Recorded information:
-.-.-

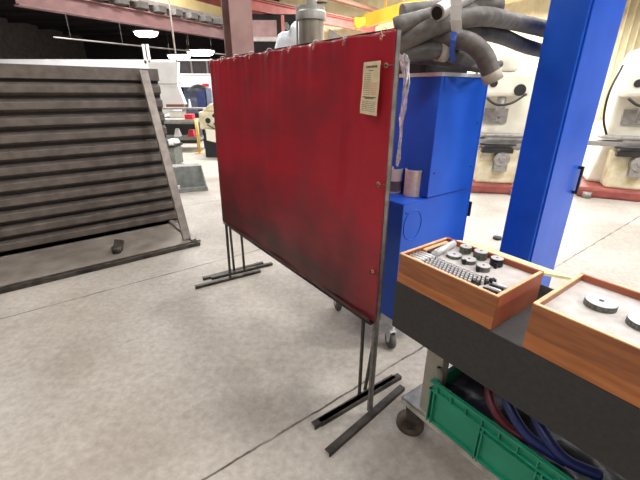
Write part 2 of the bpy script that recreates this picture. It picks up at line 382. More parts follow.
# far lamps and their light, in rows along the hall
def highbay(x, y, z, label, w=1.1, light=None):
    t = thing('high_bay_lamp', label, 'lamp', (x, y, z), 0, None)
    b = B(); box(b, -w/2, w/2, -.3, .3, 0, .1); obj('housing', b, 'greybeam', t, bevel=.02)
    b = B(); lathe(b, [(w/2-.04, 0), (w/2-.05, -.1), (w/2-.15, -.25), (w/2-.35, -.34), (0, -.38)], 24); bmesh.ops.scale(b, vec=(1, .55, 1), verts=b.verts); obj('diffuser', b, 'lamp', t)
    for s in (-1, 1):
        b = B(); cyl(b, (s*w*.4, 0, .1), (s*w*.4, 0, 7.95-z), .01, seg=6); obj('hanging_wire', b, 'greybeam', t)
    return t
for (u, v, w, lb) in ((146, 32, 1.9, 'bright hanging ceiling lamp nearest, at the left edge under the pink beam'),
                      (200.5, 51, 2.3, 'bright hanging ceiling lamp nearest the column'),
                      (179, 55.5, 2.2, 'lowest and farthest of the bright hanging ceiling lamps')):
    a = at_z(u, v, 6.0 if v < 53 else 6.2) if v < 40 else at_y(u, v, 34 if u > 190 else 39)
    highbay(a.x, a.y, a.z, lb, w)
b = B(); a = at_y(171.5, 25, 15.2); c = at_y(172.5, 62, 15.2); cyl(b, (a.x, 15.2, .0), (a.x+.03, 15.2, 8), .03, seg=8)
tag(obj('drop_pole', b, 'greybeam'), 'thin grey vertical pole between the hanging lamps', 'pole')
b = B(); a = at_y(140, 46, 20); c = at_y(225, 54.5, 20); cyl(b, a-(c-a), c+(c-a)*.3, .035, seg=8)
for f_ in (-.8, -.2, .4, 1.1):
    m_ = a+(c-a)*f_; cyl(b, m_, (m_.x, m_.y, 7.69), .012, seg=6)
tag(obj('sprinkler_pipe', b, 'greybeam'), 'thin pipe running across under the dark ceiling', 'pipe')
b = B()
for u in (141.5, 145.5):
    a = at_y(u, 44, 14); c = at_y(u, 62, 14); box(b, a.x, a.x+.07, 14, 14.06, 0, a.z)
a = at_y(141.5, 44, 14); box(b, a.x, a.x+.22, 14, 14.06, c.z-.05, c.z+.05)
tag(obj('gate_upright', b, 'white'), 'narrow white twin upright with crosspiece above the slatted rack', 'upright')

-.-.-

Task brief: Repeat the data above exactly, but not the pictures.

Response:
Write part 2 of the bpy script that recreates this picture. It picks up at line 382. More parts follow.
# far lamps and their light, in rows along the hall
def highbay(x, y, z, label, w=1.1, light=None):
    t = thing('high_bay_lamp', label, 'lamp', (x, y, z), 0, None)
    b = B(); box(b, -w/2, w/2, -.3, .3, 0, .1); obj('housing', b, 'greybeam', t, bevel=.02)
    b = B(); lathe(b, [(w/2-.04, 0), (w/2-.05, -.1), (w/2-.15, -.25), (w/2-.35, -.34), (0, -.38)], 24); bmesh.ops.scale(b, vec=(1, .55, 1), verts=b.verts); obj('diffuser', b, 'lamp', t)
    for s in (-1, 1):
        b = B(); cyl(b, (s*w*.4, 0, .1), (s*w*.4, 0, 7.95-z), .01, seg=6); obj('hanging_wire', b, 'greybeam', t)
    return t
for (u, v, w, lb) in ((146, 32, 1.9, 'bright hanging ceiling lamp nearest, at the left edge under the pink beam'),
                      (200.5, 51, 2.3, 'bright hanging ceiling lamp nearest the column'),
                      (179, 55.5, 2.2, 'lowest and farthest of the bright hanging ceiling lamps')):
    a = at_z(u, v, 6.0 if v < 53 else 6.2) if v < 40 else at_y(u, v, 34 if u > 190 else 39)
    highbay(a.x, a.y, a.z, lb, w)
b = B(); a = at_y(171.5, 25, 15.2); c = at_y(172.5, 62, 15.2); cyl(b, (a.x, 15.2, .0), (a.x+.03, 15.2, 8), .03, seg=8)
tag(obj('drop_pole', b, 'greybeam'), 'thin grey vertical pole between the hanging lamps', 'pole')
b = B(); a = at_y(140, 46, 20); c = at_y(225, 54.5, 20); cyl(b, a-(c-a), c+(c-a)*.3, .035, seg=8)
for f_ in (-.8, -.2, .4, 1.1):
    m_ = a+(c-a)*f_; cyl(b, m_, (m_.x, m_.y, 7.69), .012, seg=6)
tag(obj('sprinkler_pipe', b, 'greybeam'), 'thin pipe running across under the dark ceiling', 'pipe')
b = B()
for u in (141.5, 145.5):
    a = at_y(u, 44, 14); c = at_y(u, 62, 14); box(b, a.x, a.x+.07, 14, 14.06, 0, a.z)
a = at_y(141.5, 44, 14); box(b, a.x, a.x+.22, 14, 14.06, c.z-.05, c.z+.05)
tag(obj('gate_upright', b, 'white'), 'narrow white twin upright with crosspiece above the slatted rack', 'upright')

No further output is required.